My approach: $$\lim_{j \rightarrow \infty} \int_0^j \left(1+\frac{x}{j}\right)^j e^{-\pi x}dx = \lim_{j \rightarrow \infty} \int_0^{\infty} \left(1+\frac{x}{j}\right)^j e^{-\pi x}dx.$$ I'm not sure if I can do the above, but I need it to apply Lebesgue as follows:
I see that $(1+\frac{x}{j})^j \rightarrow e^x$ and $(1+\frac{x}{j})^j$ is monotonic increasing, so $e^x$ is a dominating function that is integrable.
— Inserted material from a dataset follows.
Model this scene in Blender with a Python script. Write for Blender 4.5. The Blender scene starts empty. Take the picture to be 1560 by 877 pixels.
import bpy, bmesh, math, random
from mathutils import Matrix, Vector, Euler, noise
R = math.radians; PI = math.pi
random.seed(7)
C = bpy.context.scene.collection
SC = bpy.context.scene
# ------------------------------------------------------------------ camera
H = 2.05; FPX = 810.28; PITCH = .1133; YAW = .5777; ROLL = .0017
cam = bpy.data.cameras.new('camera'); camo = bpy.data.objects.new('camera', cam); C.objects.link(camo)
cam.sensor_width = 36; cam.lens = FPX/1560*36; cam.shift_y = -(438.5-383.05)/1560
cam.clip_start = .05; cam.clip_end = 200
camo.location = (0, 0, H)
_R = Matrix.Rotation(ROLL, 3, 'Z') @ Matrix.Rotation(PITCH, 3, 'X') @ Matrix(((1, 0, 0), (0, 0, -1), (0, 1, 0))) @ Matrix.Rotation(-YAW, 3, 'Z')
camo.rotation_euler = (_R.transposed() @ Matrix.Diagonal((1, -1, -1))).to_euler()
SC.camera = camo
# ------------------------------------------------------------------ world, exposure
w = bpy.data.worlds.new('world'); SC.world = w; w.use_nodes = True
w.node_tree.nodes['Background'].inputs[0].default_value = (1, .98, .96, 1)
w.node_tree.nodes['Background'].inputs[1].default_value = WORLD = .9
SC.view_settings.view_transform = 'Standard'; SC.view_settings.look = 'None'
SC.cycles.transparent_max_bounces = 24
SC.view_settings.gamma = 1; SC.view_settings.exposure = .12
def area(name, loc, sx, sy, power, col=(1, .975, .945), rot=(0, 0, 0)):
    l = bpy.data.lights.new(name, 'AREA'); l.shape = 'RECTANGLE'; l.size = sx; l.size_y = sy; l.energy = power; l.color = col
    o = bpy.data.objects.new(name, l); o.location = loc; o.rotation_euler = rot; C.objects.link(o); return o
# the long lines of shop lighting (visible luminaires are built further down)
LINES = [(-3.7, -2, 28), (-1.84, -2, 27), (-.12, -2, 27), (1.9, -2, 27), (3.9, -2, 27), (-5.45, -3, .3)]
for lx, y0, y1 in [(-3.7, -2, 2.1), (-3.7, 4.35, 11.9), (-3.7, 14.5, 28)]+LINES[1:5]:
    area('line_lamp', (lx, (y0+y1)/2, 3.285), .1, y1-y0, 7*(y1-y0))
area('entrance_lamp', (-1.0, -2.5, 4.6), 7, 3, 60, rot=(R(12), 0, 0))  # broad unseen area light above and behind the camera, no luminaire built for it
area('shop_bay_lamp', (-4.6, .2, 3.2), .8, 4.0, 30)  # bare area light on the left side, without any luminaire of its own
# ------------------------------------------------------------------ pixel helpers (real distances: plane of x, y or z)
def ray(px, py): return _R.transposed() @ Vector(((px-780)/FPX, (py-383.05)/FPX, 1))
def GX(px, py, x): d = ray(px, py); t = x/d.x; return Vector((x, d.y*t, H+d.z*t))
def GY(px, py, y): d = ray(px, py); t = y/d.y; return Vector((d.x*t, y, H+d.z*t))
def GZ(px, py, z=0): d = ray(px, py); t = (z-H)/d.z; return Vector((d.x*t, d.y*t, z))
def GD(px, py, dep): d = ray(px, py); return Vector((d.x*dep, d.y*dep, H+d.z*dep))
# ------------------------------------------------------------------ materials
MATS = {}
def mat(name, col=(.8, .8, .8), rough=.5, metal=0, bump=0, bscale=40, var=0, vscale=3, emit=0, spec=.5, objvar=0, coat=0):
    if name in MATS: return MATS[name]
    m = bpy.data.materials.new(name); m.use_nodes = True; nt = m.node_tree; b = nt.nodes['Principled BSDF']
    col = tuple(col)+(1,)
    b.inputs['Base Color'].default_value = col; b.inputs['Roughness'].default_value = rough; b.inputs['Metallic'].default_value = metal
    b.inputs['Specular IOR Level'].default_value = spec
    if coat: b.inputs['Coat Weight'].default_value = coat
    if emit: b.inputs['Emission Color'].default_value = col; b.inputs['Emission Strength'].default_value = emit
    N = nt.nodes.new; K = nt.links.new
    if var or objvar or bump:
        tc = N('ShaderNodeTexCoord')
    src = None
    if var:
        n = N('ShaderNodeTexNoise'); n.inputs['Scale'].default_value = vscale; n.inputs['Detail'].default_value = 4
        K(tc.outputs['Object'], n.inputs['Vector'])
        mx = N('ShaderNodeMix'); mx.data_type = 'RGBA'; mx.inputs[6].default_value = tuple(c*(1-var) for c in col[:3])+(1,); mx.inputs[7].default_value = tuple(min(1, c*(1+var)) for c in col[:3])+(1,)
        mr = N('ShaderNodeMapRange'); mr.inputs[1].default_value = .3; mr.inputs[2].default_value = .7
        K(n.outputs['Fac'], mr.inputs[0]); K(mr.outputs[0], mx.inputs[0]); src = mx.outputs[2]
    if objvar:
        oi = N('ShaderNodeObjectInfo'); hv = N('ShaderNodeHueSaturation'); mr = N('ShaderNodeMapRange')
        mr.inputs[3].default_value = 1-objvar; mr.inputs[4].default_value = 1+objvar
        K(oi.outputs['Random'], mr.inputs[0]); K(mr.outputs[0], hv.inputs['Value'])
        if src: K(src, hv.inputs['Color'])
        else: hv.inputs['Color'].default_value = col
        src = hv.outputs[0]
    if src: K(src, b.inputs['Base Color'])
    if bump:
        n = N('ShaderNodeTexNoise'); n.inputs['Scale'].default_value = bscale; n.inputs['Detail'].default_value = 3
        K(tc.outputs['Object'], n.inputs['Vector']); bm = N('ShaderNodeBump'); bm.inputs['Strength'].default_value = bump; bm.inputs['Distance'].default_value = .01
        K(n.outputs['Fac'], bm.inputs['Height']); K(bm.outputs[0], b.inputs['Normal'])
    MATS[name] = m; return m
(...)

Hence I can apply Lebesgue:
\begin{align*} \lim_{j \rightarrow \infty} \int_0^{\infty} \left(1+\frac{x}{j}\right)^j e^{-\pi x} dx & = \int_0^{\infty} \lim_{j \rightarrow \infty} \left(1+\frac{x}{j}\right)^j e^{-\pi x}dx \\ &= \int_0^{\infty} e^x e^{-\pi x} dx= \int_0^{\infty} e^{(1-\pi) x} dx= - \frac{1}{1-\pi}. \end{align*} My colleagues all have a different result though and Wolfram Alpha exceeds computation time. I cannot spot a mistake.